Print the lines of the data, starting with the first, up to and including the line where "from mathutils import Matrix, Vector" appears.

▸ **INFORMATION PROVIDED**:
◇ ◇ ◇
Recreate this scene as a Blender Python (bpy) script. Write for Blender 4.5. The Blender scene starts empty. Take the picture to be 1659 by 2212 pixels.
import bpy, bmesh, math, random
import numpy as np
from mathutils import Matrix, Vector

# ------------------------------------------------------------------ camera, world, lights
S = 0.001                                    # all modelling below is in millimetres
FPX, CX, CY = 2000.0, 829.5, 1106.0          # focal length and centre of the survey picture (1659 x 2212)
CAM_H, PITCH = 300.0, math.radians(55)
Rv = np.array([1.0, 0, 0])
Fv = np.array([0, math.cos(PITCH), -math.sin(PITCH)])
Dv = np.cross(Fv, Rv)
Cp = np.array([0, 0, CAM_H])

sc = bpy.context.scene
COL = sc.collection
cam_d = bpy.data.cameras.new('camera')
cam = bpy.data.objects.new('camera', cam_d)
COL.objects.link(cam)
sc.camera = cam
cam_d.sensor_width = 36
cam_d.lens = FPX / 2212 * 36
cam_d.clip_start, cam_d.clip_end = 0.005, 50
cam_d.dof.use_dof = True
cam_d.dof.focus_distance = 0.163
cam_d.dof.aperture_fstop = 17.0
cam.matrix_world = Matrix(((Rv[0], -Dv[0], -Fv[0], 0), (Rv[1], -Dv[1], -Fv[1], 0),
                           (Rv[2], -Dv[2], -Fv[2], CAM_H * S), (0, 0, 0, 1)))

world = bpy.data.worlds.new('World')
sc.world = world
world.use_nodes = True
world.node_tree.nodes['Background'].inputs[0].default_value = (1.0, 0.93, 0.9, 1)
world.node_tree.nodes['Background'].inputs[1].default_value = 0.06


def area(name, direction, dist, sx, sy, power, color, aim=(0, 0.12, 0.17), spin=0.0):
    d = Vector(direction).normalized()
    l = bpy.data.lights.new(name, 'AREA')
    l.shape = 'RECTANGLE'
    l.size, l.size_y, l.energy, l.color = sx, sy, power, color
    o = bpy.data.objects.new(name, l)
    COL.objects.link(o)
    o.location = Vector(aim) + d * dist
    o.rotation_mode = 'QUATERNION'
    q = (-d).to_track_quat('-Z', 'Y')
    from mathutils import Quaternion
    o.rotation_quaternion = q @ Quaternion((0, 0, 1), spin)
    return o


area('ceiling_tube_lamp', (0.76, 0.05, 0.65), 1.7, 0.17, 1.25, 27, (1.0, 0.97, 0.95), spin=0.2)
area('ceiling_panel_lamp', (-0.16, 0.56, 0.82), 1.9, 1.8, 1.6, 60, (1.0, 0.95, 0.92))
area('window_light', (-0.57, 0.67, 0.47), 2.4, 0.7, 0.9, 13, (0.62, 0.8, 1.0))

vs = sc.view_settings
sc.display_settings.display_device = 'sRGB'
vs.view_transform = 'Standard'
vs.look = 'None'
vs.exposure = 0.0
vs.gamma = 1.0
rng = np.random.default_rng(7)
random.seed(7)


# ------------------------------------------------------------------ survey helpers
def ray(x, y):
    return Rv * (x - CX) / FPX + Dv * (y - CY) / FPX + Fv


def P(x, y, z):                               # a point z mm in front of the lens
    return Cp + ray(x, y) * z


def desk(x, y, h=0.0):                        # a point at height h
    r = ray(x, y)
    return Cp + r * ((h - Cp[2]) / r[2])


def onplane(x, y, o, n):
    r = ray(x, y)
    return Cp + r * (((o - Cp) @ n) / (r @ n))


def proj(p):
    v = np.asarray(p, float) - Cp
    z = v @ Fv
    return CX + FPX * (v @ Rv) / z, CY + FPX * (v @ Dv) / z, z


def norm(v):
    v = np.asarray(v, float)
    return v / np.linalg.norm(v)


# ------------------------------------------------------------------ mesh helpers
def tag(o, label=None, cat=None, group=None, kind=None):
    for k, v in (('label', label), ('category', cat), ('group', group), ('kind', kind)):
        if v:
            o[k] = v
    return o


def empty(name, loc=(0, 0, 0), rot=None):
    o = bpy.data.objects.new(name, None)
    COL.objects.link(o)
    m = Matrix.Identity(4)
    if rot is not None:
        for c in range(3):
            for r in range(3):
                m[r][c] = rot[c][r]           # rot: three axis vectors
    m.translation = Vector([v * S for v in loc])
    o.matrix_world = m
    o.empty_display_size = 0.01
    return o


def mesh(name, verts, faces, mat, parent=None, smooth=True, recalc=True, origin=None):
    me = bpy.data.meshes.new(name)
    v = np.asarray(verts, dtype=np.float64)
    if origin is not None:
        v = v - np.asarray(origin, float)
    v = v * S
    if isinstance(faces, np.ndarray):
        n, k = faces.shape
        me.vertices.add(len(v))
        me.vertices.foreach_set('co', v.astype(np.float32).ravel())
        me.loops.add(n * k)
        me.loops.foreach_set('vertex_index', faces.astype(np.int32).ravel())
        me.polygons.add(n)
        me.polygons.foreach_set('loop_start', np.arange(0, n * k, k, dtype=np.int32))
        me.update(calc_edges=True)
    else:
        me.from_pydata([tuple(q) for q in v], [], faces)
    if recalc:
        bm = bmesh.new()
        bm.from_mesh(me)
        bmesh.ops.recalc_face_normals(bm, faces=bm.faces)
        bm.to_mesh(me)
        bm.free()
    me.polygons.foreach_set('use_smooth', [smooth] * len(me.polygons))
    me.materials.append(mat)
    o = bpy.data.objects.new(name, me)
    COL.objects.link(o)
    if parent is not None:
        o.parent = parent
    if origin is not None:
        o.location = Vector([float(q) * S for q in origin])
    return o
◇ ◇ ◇
▸ **OUTPUT OF THE EXERCISE**:
Recreate this scene as a Blender Python (bpy) script. Write for Blender 4.5. The Blender scene starts empty. Take the picture to be 1659 by 2212 pixels.
import bpy, bmesh, math, random
import numpy as np
from mathutils import Matrix, Vector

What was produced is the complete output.